As we have seen, we did not need to change anything in the code in order to get this kind of tripwire feature for buggy code. It basically came for free, just by appending some compiler flags to the command line when compiling the program.
This feature is implemented by sanitizers. A sanitizer usually consists of an additional compiler module and a runtime library. When sanitizers are activated, the compiler will add additional information and code to the binary, which results from our program. At runtime, the sanitizer libraries that are then linked into the program binary can, for example, replace the malloc and free functions in order to analyze how the program deals with the memory it acquires.
Sanitizers can detect different kinds of bugs. Just to list a few valuable examples:
- Out-of-bounds: This triggers whenever we access an array, vector, or anything similar outside its legitimate memory range.

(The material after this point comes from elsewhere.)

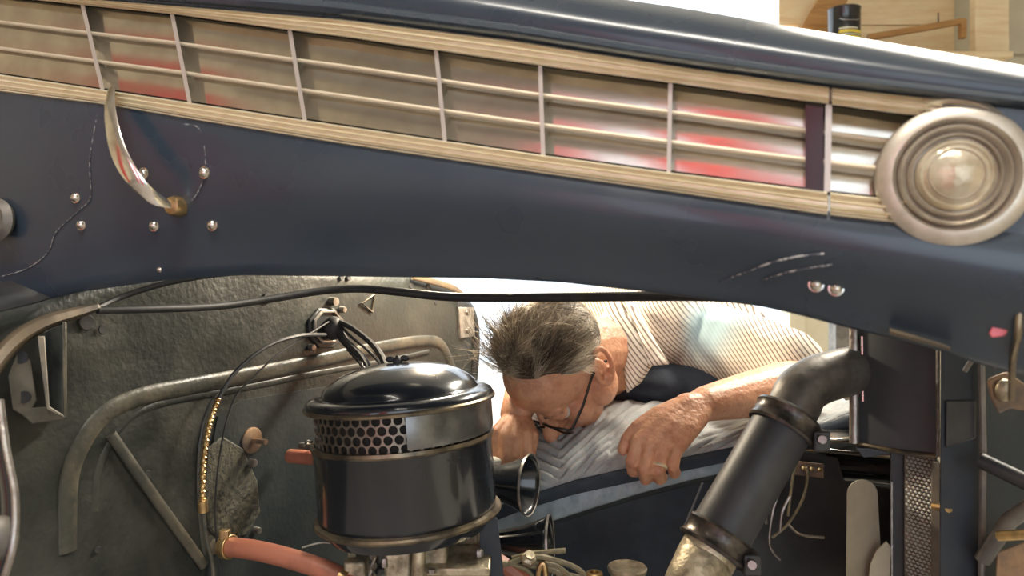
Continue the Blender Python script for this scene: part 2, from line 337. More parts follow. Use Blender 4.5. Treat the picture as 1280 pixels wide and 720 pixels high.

- Use-after-free: This triggers if we reference heap memory after it was already freed (which we did in this section).
- Integer overflow: This triggers if an integer variable overflows by calculating with values that do not fit into the variable. For signed integers, the arithmetic wraparound is undefined behavior.
- Pointer alignment: Some architectures cannot access memory if it has a weird alignment in memory.
There are many more such bugs that sanitizers can detect.
It is not feasible to always activate all available sanitizers because they make the program slower. However, it is good style to always activate sanitizers in your unit tests and integration tests.